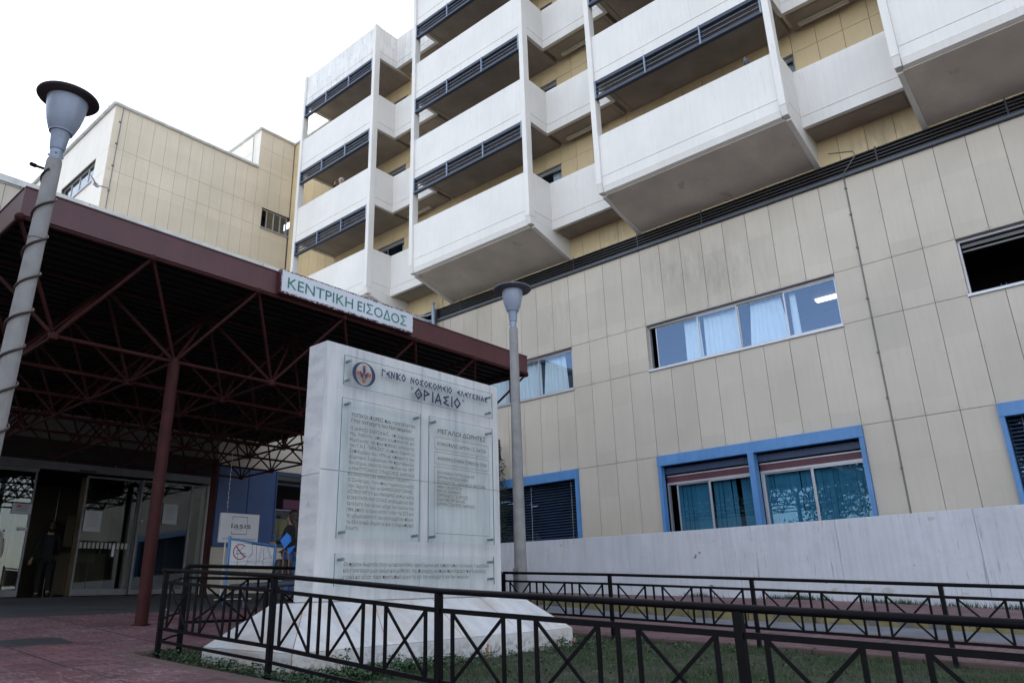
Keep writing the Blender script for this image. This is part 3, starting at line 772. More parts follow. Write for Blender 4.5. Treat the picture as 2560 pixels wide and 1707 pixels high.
# cables clipped down the facade
b = MB(); b.path([(16.99, 3.95, 9.95), (16.98, 3.4, 9.78), (16.9, 3.35, 9.6), (16.88, 3.7, 9.2), (16.985, 3.715, 9.05), (16.985, 3.715, 1.0)], .010, 6)
for z in (8.9, 8.2, 7.34, 6.08, 4.8, 3.76, 2.25): b.box(16.96, 17.0, 3.69, 3.74, z - .02, z + .02)
b.path([(16.98, 17.35, 10.0), (16.975, 17.32, 9.5), (16.975, 17.3, 4.4)], .007, 5)
b.build('cable', 'wire', bld)
# small leftover screws on panel corners
b = MB()
for yy in ylow:
    if yy < -4: continue
    for z in (3.265, 5.605, 6.885, 4.43, 8.0):
        if any(a - .01 < yy < c + .01 for a, c in bays) and z == 6.885: pass
        for d in (-.045, .045): b.tube((16.997, yy + d, z + .05), (16.985, yy + d, z + .05), .0075, 6)
b.build('panel_screws', 'steel', bld)

# ------------------------------------------------------------------ annex
anx = thing('annex_building', 'stepped cream panelled wing with a small window at its right corner', 'building', (13, 32, 0))
def ypanels(yf, xb, zb, skip, gap=.010):
    b = MB()
    for (z0, z1) in zb:
        for xa, xc in zip(xb, xb[1:]):
            xm, zm = (xa + xc) / 2, (z0 + z1) / 2
            if any(a < xm < c and d < zm < e for a, c, d, e in skip): continue
            b.box(xa + gap / 2, xc - gap / 2, yf, yf + .03, z0 + gap / 2, z1 - gap / 2)
    return b
xa_ = [8.86 + .5256 * i for i in range(0, 13)] + [15.17]
xa_ = [8.86 + (15.17 - 8.86) * i / 12 for i in range(13)]
xb_ = [15.17, 15.80, 16.39, 16.96]
zba = [(8, 11.0), (11.0, 13.2), (13.2, 16.04), (16.04, 17.04), (17.04, 18.92)]
p = ypanels(27.65, xa_ + [15.55, 16.93], zba[:4], [(15.55, 16.93, 16.04, 17.04)])
q = ypanels(27.65, xa_, zba[4:], []); p.add(q.v, q.f)
q = ypanels(27.65, xb_, [(17.04, 18.93), (18.93, 20.08), (20.08, 21.0)], []); p.add(q.v, q.f)
p.build('front_wall', 'panel_annex', anx)
p = xpanels(8.86, [27.66 + .6 * i for i in range(0, 26)], [(8, 11.0), (11, 13.2), (13.2, 15.95), (15.95, 17.0), (17.0, 18.92)], [(28.86, 32.5, 15.95, 17.0)])
p.build('side_wall', 'white_side', anx)
p = xpanels(15.17, [27.66 + .6 * i for i in range(0, 26)], [(18.93, 20.08), (20.08, 21.0)], [])
p.build('upper_side_wall', 'white_side', anx)
b = MB()
b.box(8.9, 15.54, 27.685, 42.0, 8, 15.94); b.box(8.9, 16.98, 27.685, 28.80, 8, 15.94)
b.box(8.9, 15.54, 27.685, 28.85, 15.94, 18.9); b.box(9.6, 15.54, 28.85, 42, 15.94, 18.9); b.box(8.9, 9.6, 32.55, 42, 15.94, 18.9); b.box(8.9, 9.6, 28.85, 32.55, 17.02, 18.9)
b.box(15.2, 17.3, 28.6, 42.0, 15.9, 20.98); b.box(15.2, 17.2, 27.685, 28.6, 17.05, 20.98)
b.build('core', 'joint_annex', anx)
b = MB()
b.tube((8.80, 27.60, 18.98), (15.14, 27.60, 18.98), .075, 10); b.tube((8.80, 27.60, 18.98), (8.80, 43, 18.98), .075, 10)
b.box(8.8, 15.15, 27.6, 43, 18.93, 19.02)
b.tube((15.12, 27.60, 21.06), (17.0, 27.60, 21.06), .07, 10); b.tube((15.12, 27.60, 21.06), (15.12, 43, 21.06), .07, 10)
b.box(15.15, 17.3, 27.62, 43, 20.99, 21.1)
b.build('coping', 'coping', anx, smooth=True)
f = MB(); f.box(15.56, 16.93, 27.74, 27.80, 16.05, 16.10); f.box(15.56, 16.93, 27.74, 27.80, 16.98, 17.035); f.box(15.56, 15.60, 27.74, 27.8, 16.1, 16.98); f.box(16.88, 16.93, 27.74, 27.8, 16.1, 16.98)
for x in (15.86, 16.22, 16.56): f.box(x - .02, x + .02, 27.74, 27.8, 16.1, 16.98)
f.box(15.5, 16.98, 27.58, 27.78, 15.99, 16.045)
w = f.build('window', 'alu', anx); w['label'] = 'small window at the right corner of the annex front'
g = MB(); g.box(15.88, 16.88, 27.768, 27.774, 16.1, 16.98); g.build('pane', 'glass_annex', w)
g = MB(); g.box(15.55, 16.95, 28.4, 28.5, 15.9, 17.1); g.build('room_wall', 'dark', w)
f = MB()
f.box(8.98, 9.04, 28.87, 32.5, 15.95, 16.0); f.box(8.98, 9.04, 28.87, 32.5, 16.93, 16.99)
for y in (28.89, 29.8, 30.7, 31.6, 32.46): f.box(8.98, 9.04, y - .025, y + .025, 16.0, 16.93)
f.box(8.80, 9.0, 28.84, 32.55, 15.89, 15.948)
w = f.build('window', 'alu', anx); w['label'] = 'long window in the white side wall of the annex'
g = MB(); g.box(9.005, 9.011, 28.9, 32.45, 16.0, 16.93); g.build('pane', 'glass_annex', w)
g = MB(); g.box(9.3, 9.4, 28.85, 32.55, 15.9, 17.05); g.build('room_wall', 'dark', w)
b = MB(); b.path([(9.15, 27.63, 18.9), (9.12, 27.63, 17.0), (9.07, 27.63, 10)], .014, 6)
for z in (18.2, 17.2, 16.2, 15.1, 14.0): b.box(9.06, 9.14, 27.6, 27.65, z, z + .05)
b.path([(15.10, 28.2, 20.9), (15.10, 28.1, 19.4)], .014, 6)
b.build('cable', 'wire', anx)
at = thing('antenna_mast', 'thin red and white mast standing on the annex roof', 'antenna', (9.33, 30.0, 19.0))
b = MB(); c = MB()
for i in range(6):
    (b if i % 2 else c).tube((9.33, 30, 19.0 + .28 * i), (9.33, 30, 19.28 + .28 * i), .022, 8)
    (b if i % 2 else c).tube((9.60, 30, 19.0 + .24 * i), (9.60, 30, 19.24 + .24 * i), .018, 8)
for z in (19.5, 19.9, 20.3): c.tube((9.33, 30, z), (9.60, 30, z), .01, 6)
b.build('white_section', 'white_plain', at); c.build('red_section', 'red', at)

# ------------------------------------------------------------------ entrance block
ent = thing('entrance_building', 'cream entrance block with automatic glass doors under the canopy', 'building', (6, 18, 0))
b = MB()
def wally(b, x0, x1, z0, z1, y0=18.0, y1=18.25): b.box(x0, x1, y0, y1, z0, z1)
xe = [-12 + .93 * i for i in range(0, 32)] + [17.0]
xe = [x for x in xe if x < 16.8] + [16.995]
p = ypanels(18.0, xe, [(4.6, 6.9), (6.9, 9.12)], [])
q = ypanels(18.0, [9.56, 10.4, 11.27, 12.2, 13.1, 14.0, 15.0, 16.0, 16.99], [(3.37, 4.6), (-.3, 1.36)], []); p.add(q.v, q.f)
q = ypanels(18.0, [-12 + i for i in range(0, 16)], [(.2, 4.6)], []); p.add(q.v, q.f)
p.build('wall', 'panel', ent)
b = MB(); wally(b, -12, 17.2, 3.36, 9.1, 18.031, 18.3); wally(b, -12, 3.9, -.3, 3.36, 18.031, 18.3); wally(b, 9.5, 17.2, -.3, 1.37, 18.031, 18.3); wally(b, 9.5, 11.24, 1.37, 3.36, 18.031, 18.3); wally(b, 16.2, 17.02, 1.37, 3.36, 18.031, 18.3)
b.build('wall_backing', 'joint', ent)
b = MB(); wally(b, 3.8, 9.545, 3.0, 3.50, 17.99, 18.03); b.build('lintel', 'dark', ent)
b = MB()
for i in range(5): wally(b, 9.355, 9.55, .2 + i * .56, .755 + i * .56, 17.97, 18.3)
b.box(9.36, 9.54, 17.99, 18.29, .2, 3.0)
b.build('pillar', 'stone', ent)
b = MB(); b.box(-12, 17.02, 17.93, 18.35, 9.13, 9.30); b.box(-12, 17.02, 17.97, 18.3, 9.10, 9.129)
for i in range(12): b.box(-12 + 2.42 * i, -11.99 + 2.42 * i, 17.925, 18.355, 9.128, 9.305)
b.build('coping', 'coping', ent, bevel=.015)
b = MB(); b.box(-12, 17.02, 18.3, 27.6, 8.95, 9.05); b.build('roof', 'concrete', ent)
b = MB(); b.box(9.58, 10.42, 17.93, 17.998, 1.37, 3.35); b.box(10.44, 11.26, 17.93, 17.998, 1.37, 3.35); b.box(9.6, 11.2, 17.95, 17.999, 1.33, 1.369)
b.box(11.24, 11.268, 17.9, 17.999, 1.36, 3.36)
b.build('blue_panel', 'blue_clad', ent)
# side window with shop interior
f = MB(); f.box(11.28, 16.2, 17.98, 18.06, 3.27, 3.35); f.box(11.28, 16.2, 17.98, 18.06, 1.37, 1.43); f.box(11.28, 16.2, 17.99, 18.05, 3.02, 3.05); f.box(12.9, 12.96, 17.98, 18.06, 1.43, 3.27); f.box(11.28, 16.2, 17.985, 18.02, 2.30, 2.34)
w = f.build('window', 'navy', ent); w['label'] = 'dark shop window right of the blue panel'
g = MB(); g.box(11.3, 16.15, 18.03, 18.036, 1.43, 2.30); g.build('pane', 'glass_door', w)
f = MB(); f.box(11.75, 12.6, 18.3, 18.36, 2.42, 2.68); f.build('purple_board', 'purple', w)
f = MB(); f.box(11.32, 11.62, 18.45, 18.47, 1.5, 2.16); f.build('red_board', 'redboard', w)
f = MB(); f.box(11.64, 12.05, 18.5, 18.52, 1.75, 2.15); f.build('yellow_board', 'yellow', w)
f = MB(); f.box(11.5, 12.7, 18.28, 18.31, 2.37, 2.39); f.build('light_strip', 'white_plain', w)
# interior
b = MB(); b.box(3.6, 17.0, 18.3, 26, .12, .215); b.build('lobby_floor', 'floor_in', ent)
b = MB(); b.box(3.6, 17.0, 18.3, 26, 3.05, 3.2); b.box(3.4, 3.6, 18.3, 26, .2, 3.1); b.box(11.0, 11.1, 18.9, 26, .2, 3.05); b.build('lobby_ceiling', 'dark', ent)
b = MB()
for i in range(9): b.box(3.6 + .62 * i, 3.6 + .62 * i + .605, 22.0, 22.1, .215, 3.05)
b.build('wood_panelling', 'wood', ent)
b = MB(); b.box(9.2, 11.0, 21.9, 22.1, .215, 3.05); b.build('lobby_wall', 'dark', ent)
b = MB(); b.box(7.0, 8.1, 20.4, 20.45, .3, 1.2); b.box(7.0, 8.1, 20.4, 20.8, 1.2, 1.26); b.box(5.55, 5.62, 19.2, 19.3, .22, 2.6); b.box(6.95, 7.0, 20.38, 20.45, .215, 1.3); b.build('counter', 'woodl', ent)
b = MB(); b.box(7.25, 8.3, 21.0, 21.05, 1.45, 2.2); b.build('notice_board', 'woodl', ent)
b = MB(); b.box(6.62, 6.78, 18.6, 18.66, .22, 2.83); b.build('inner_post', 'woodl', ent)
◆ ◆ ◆
Find "b.build('wood_panelling', 'wood', ent)" in the data above, then repeat that line and all lines after it exactly, ending with the final line.

FINAL ANSWER:
b.build('wood_panelling', 'wood', ent)
b = MB(); b.box(9.2, 11.0, 21.9, 22.1, .215, 3.05); b.build('lobby_wall', 'dark', ent)
b = MB(); b.box(7.0, 8.1, 20.4, 20.45, .3, 1.2); b.box(7.0, 8.1, 20.4, 20.8, 1.2, 1.26); b.box(5.55, 5.62, 19.2, 19.3, .22, 2.6); b.box(6.95, 7.0, 20.38, 20.45, .215, 1.3); b.build('counter', 'woodl', ent)
b = MB(); b.box(7.25, 8.3, 21.0, 21.05, 1.45, 2.2); b.build('notice_board', 'woodl', ent)
b = MB(); b.box(6.62, 6.78, 18.6, 18.66, .22, 2.83); b.build('inner_post', 'woodl', ent)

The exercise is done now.